As a GFWC – Heeko Club member, Ruby chaired or participated in many projects. Here are a few highlights as described by Eileen Monger, who introduced Ruby at the meeting.
Ruby spearheaded efforts to clean up Pawhuska, meeting with the city manager seven times in 2003 to discuss the need to clean up the town. As a result, a code enforcement officer was hired to put teeth in the project.
Ruby also wrote to absentee property owners in Pawhuska’s historic district and organized a committee to decorate empty businesses on Kihekah Avenue.
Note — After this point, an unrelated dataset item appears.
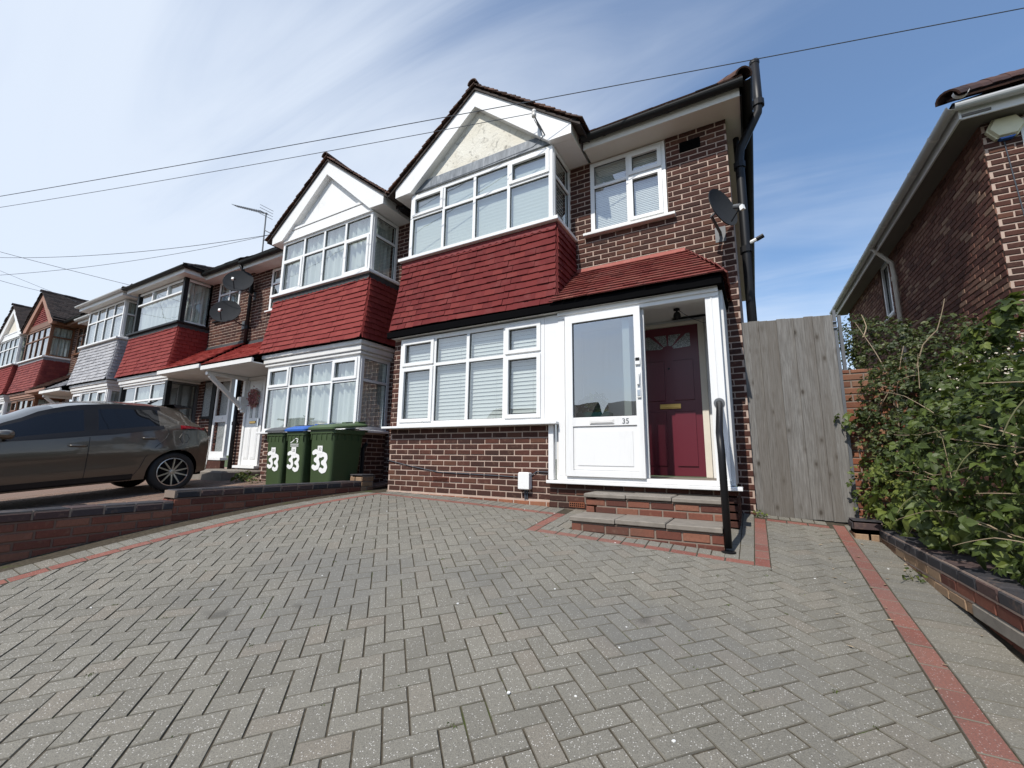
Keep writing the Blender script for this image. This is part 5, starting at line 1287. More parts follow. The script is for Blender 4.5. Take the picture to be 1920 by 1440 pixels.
# ------------------------------------------------------------------ gate
gt = thing('garden_gate', 'tall weathered grey wooden gate of vertical boards beside the house', 'gate', (.4, .08, .87))
q = random.Random(9); x = -.052; n = 10; w = .885/n; cuts = [0, .9, 2.05, 2.95, 4.1, 5.0, 5.95, 7.1, 8.0, 9.05, 10]
for i in range(n):
    x = -.052+cuts[i]*w; ww = (cuts[i+1]-cuts[i])*w; b = MB(Matrix.Translation((x, .05, 0)) @ Matrix.Rotation(q.uniform(.12, .19), 4, 'Z') @ Matrix.Translation((-x, -.05, 0))); zt = 3.14-.035*(x+.05)/.9+q.uniform(-.008, .008); yy = .05+q.uniform(-.003, .003)+(.008 if i % 2 else 0)
    b.cbox(x, x+ww+.012, yy, yy+.018, .885+q.uniform(-.006, .006), zt, .003); b.build('plank', M['wood'], gt).rotation_euler = (0, 0, 0)
    gt.children[-1].data.attributes['rnd'].data.foreach_set('value', [q.random()]*len(gt.children[-1].data.polygons)) if gt.children else None
    x += ww
b = MB()
for z in (1.15, 2.0, 2.85): b.cbox(-.04, .82, .078, .115, z, z+.09, .004)
b.build('rail', M['wood'], gt)
b = MB(); b.box(.845, .872, .07, .11, .80, 3.16); b.box(.90, .93, .16, .20, 2.49, 3.12); b.build('gate_post', M['grey_metal'], gt)
b = MB()
for z in (2.95, 3.02): b.tube([(.838, .06, z), (.875, .06, z)], .008, 6)
b.build('hinge', M['chrome'], gt)

# ------------------------------------------------------------------ the neighbouring house on the right
nb = thing('neighbouring_house', 'brick house side with white gutter and alarm beyond the hedge', 'house', (4, 3, .6))
pn = Pieces('brick', M['brick_dark'], make_brick, 'brickwork')
A = Vector((2.62, 1.05, 0)); B = Vector((2.47, 8.6, 0)); a_ = (A-B).normalized(); n_ = Vector((-1, -.02, 0)).normalized()
n_ = Vector((a_.y, -a_.x, 0)); n_ = n_ if n_.x < 0 else -n_
WL = (A-B).length; S = (a_, n_)
wk = 3.02   # window position along the wall from the far end
brick_wall(pn, nb, (B.x, B.y, .6), S, WL, 4.95, holes=((wk, wk+.62, 3.75, 4.95),), mort='mortar_dark', thick=.2)
pnf = Pieces('front_brick', M['brick'], make_brick, 'front_brickwork')
brick_wall(pnf, nb, (2.62, 1.05, .6), FRONT, 4.0, 4.95, mort='mortar', thick=.2, name='front_wall', off=.03)
pn.emit(nb, 300); pnf.emit(nb, 200)
Tn = frame((B.x, B.y, .6), *S)
window(nb, tuple(Tn @ Vector((wk+.02, .04, 3.76))), S, .58, 1.18, (), None, {(0, 0)}, 'white', 'curtain', sill=(.09, .05, .05, 'white_dirty'))
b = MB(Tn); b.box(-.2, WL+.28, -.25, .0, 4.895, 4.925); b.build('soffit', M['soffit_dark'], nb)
b = MB(Tn); b.box(-.2, WL+.28, -.272, -.251, 4.87, 5.04); b.build('fascia', M['white_dirty'], nb)
prof = [(.06*math.cos(t), .06*math.sin(t)) for t in [PI+PI*k/10 for k in range(11)]]
b = MB(Tn); b.grid([[(x, -.338+p, 5.02+z) for p, z in prof] for x in (-.25, WL+.36)]); b.grid([[(x, -.338+p*.86, 5.022+z*.86) for p, z in prof] for x in (-.25, WL+.36)]); b.build('gutter', M['gutter_grey'], nb)
for k in range(11):
    b = MB(Tn); x = .3+k*.78; b.grid([[(x+d, -.338+p*1.12, 5.02+z*1.12) for p, z in prof] for d in (0, .05)]); b.build('gutter_bracket', M['white_dirty'], nb)
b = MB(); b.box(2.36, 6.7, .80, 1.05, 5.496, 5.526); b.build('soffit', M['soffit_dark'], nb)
b = MB(); b.box(2.365, 6.7, .78, .799, 5.47, 5.64); b.build('fascia', M['white_dirty'], nb)
b = MB(); b.grid([[(x, .712+p, 5.62+z) for p, z in prof] for x in (2.30, 6.7)]); b.build('gutter', M['gutter_grey'], nb)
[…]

She was instrumental in the renovation of the Blacksmith House, which now serves as the offices for the Chamber of Commerce. She chaired a two-year community improvement committee, enlisting the help of the city manager, chamber of commerce and the newspaper. “We worked together,” she said.
Ruby was given the “Outstanding Volunteer Award” in 2002 for her many efforts.
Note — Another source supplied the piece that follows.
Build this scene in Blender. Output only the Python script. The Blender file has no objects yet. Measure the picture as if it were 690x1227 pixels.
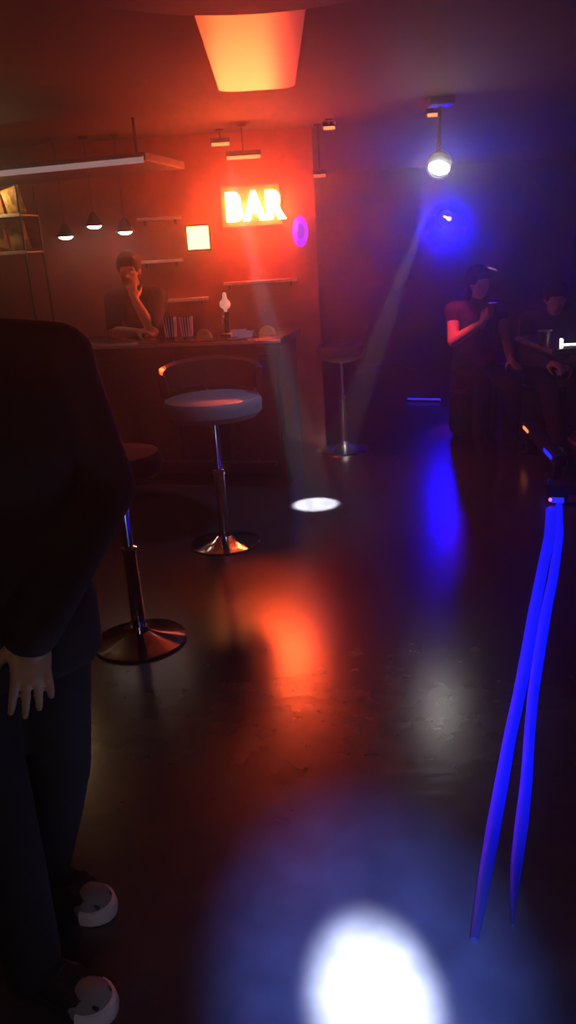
import bpy, bmesh, math, random
from math import sin, cos, pi, radians
from mathutils import Vector, Matrix, Quaternion
random.seed(7)
S = bpy.context.scene
COL = S.collection

# ------------------------------------------------------------------ render look
S.view_settings.view_transform = 'Standard'
S.view_settings.look = 'None'
S.view_settings.gamma = 1.0
S.view_settings.exposure = 0.0
S.view_settings.use_curve_mapping = False
S.cycles.caustics_reflective = False
S.cycles.caustics_refractive = False
S.cycles.sample_clamp_indirect = 12.0
S.cycles.max_bounces = 6

# ------------------------------------------------------------------ materials
def mat(name, color, rough=0.5, metal=0.0, emit=None, strength=0.0, var=0.0, scale=12.0,
        bump=0.0, spec=0.5, rough_var=0.0, ior=1.5):
    m = bpy.data.materials.new(name)
    m.use_nodes = True
    nt = m.node_tree
    b = nt.nodes['Principled BSDF']
    b.inputs['Base Color'].default_value = (*color, 1)
    b.inputs['Roughness'].default_value = rough
    b.inputs['Metallic'].default_value = metal
    b.inputs['Specular IOR Level'].default_value = spec
    b.inputs['IOR'].default_value = ior
    if emit:
        b.inputs['Emission Color'].default_value = (*emit, 1)
        b.inputs['Emission Strength'].default_value = strength
    if var or bump or rough_var:
        tc = nt.nodes.new('ShaderNodeTexCoord')
        n = nt.nodes.new('ShaderNodeTexNoise')
        n.inputs['Scale'].default_value = scale
        n.inputs['Detail'].default_value = 5
        nt.links.new(tc.outputs['Object'], n.inputs['Vector'])
        if var:
            r = nt.nodes.new('ShaderNodeValToRGB')
            r.color_ramp.elements[0].position = 0.3
            r.color_ramp.elements[1].position = 0.7
            r.color_ramp.elements[0].color = (*[c * (1 - var) for c in color], 1)
            r.color_ramp.elements[1].color = (*[min(1, c * (1 + var)) for c in color], 1)
            nt.links.new(n.outputs['Fac'], r.inputs['Fac'])
            nt.links.new(r.outputs['Color'], b.inputs['Base Color'])
        if rough_var:
            mr = nt.nodes.new('ShaderNodeMapRange')
            mr.inputs['To Min'].default_value = max(0.02, rough - rough_var)
            mr.inputs['To Max'].default_value = min(1, rough + rough_var)
            nt.links.new(n.outputs['Fac'], mr.inputs['Value'])
            nt.links.new(mr.outputs['Result'], b.inputs['Roughness'])
        if bump:
            bp = nt.nodes.new('ShaderNodeBump')
            bp.inputs['Strength'].default_value = bump
            bp.inputs['Distance'].default_value = 0.01
            nt.links.new(n.outputs['Fac'], bp.inputs['Height'])
            nt.links.new(bp.outputs['Normal'], b.inputs['Normal'])
    return m

def glow(name, color, strength, base=(0.02, 0.02, 0.02)):
    return mat(name, base, 0.4, emit=color, strength=strength)

M = {}
M['floor'] = mat('polished_floor', (0.050, 0.044, 0.048), 0.225, var=0.22, scale=9.0, rough_var=0.03, bump=0.0001, spec=1.0)
def trowel_marks(m):
    nt = m.node_tree; b = nt.nodes['Principled BSDF']
    old = b.inputs['Normal'].links[0].from_node
    tc = nt.nodes.new('ShaderNodeTexCoord'); mp = nt.nodes.new('ShaderNodeMapping'); n = nt.nodes.new('ShaderNodeTexNoise'); bp = nt.nodes.new('ShaderNodeBump')
    mp.inputs['Scale'].default_value = (3.0, 9.0, 1.0); mp.inputs['Rotation'].default_value = (0, 0, 0.25)
    n.inputs['Scale'].default_value = 2.2; n.inputs['Detail'].default_value = 1.2; n.inputs['Distortion'].default_value = 0.6
    bp.inputs['Strength'].default_value = 0.035; bp.inputs['Distance'].default_value = 0.02
    nt.links.new(tc.outputs['Object'], mp.inputs[0]); nt.links.new(mp.outputs[0], n.inputs['Vector'])
    nt.links.new(n.outputs['Fac'], bp.inputs['Height']); nt.links.new(old.outputs['Normal'], bp.inputs['Normal'])
    nt.links.new(bp.outputs['Normal'], b.inputs['Normal'])
trowel_marks(M['floor'])
M['ceiling'] = mat('dark_ceiling', (0.045, 0.036, 0.034), 0.8, var=0.15, scale=4)
M['glossy'] = mat('brushed_ceiling_panel', (0.25, 0.26, 0.28), 0.38, metal=1.0)
M['disc'] = mat('matt_black_disc', (0.012, 0.011, 0.011), 0.75, bump=0.1, scale=60)
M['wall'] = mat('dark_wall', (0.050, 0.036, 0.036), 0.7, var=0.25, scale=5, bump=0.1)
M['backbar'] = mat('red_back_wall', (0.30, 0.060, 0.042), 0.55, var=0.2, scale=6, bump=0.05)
M['trim'] = mat('dark_trim', (0.03, 0.028, 0.03), 0.4, var=0.1)
M['barfront'] = mat('bar_front_laminate', (0.012, 0.006, 0.006), 0.6, var=0.3, scale=14, bump=0.05)
M['bartop'] = mat('bar_top_stone', (0.03, 0.022, 0.024), 0.22, var=0.4, scale=40)
M['edge'] = mat('brushed_edge', (0.50, 0.47, 0.47), 0.35, metal=1.0, bump=0.03, scale=90)
M['chrome'] = mat('chrome', (0.80, 0.79, 0.80), 0.10, metal=1.0, rough_var=0.03, scale=30)
M['blackseat'] = mat('black_leatherette', (0.014, 0.012, 0.012), 0.5, bump=0.15, scale=120)
M['paleseat'] = mat('pale_leatherette', (0.27, 0.245, 0.265), 0.5, bump=0.15, scale=120)
M['redshell'] = mat('lacquered_backrest', (0.10, 0.03, 0.022), 0.25, var=0.2, scale=15)
M['shelf'] = mat('pale_shelf', (0.75, 0.66, 0.62), 0.4, var=0.1, scale=30)
M['canopy'] = mat('canopy_panel', (0.035, 0.020, 0.018), 0.6, var=0.2, scale=10)
M['skin'] = mat('skin', (0.50, 0.32, 0.21), 0.55, var=0.12, scale=25, bump=0.08)
M['cloth_black'] = mat('black_cloth', (0.010, 0.010, 0.012), 0.85, bump=0.25, scale=70)
M['cloth_dark'] = mat('dark_cloth', (0.022, 0.018, 0.022), 0.85, bump=0.25, scale=60)
M['jeans'] = mat('dark_denim', (0.006, 0.0065, 0.009), 0.9, bump=0.3, scale=140)
M['hair'] = mat('dark_hair', (0.008, 0.006, 0.006), 0.85, bump=0.4, scale=90)
M['shoe'] = mat('grey_canvas', (0.22, 0.20, 0.19), 0.8, bump=0.2, scale=160)
M['sole'] = mat('white_rubber', (0.78, 0.76, 0.72), 0.5, bump=0.05, scale=60)
M['eye'] = mat('eye', (0.5, 0.5, 0.5), 0.1)
M['gold'] = mat('gold_packet_foil', (0.72, 0.45, 0.14), 0.42, var=0.35, scale=14, bump=0.5)
M['black'] = mat('black_plastic', (0.010, 0.010, 0.011), 0.4, bump=0.05, scale=80)
M['glass'] = mat('glass', (0.75, 0.72, 0.75), 0.12, spec=0.8, var=0.1)
M['ridge'] = mat('ribbed_glass', (0.78, 0.70, 0.70), 0.2)
M['smoked'] = mat('smoked_glass', (0.06, 0.03, 0.03), 0.15)
M['orange_fruit'] = mat('orange_peel', (0.75, 0.28, 0.05), 0.45, bump=0.3, scale=90)
M['card'] = mat('pale_card', (0.6, 0.5, 0.55), 0.7, var=0.1)
M['redlab'] = mat('red_label', (0.55, 0.05, 0.05), 0.6, var=0.3, scale=60)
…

In addition, she has served in several capacities for the GFWC – Heeko Club, including as its president in 1957-58.
As a leader in GFWC – Heeko, Ruby was always full of fun. She organized, what became the first of many, “style shows” for the club and has participated in many skits.
“Ruby has always been our mentor,” said Eileen Monger. “Today we wore our hats for Ruby Duke Day.”
Of her warm introduction, Duke said, “No wonder I’m so tired!”
At the conclusion of the meeting, Heeko member and Oklahoma GFWC President Joyce Ward thanked Ruby for her contributions over the years and gave her a gift of the first newly-released Oklahoma GFWC lapel pin.
These days Ruby, who will be 95 on Aug. 12, is still going strong. She lives in Norman, Okla., and spends time with her family.
Several family members accompanied her to the meeting including: son Kelly and his wife Kathy Duke of Bixby, Kelly’s son/Ruby’s grandson Kasey Duke – a youth minister in Gore, Okla., and daughter Gayle Kerwin and her husband Jim Kerwin of Norman.
Summing up her life experiences, Ruby said, “I’m so glad I have had the opportunity to meet so many wonderful people along the way, and have been fortunate to participate in so many interesting activities with a wonderful family with me all the way.”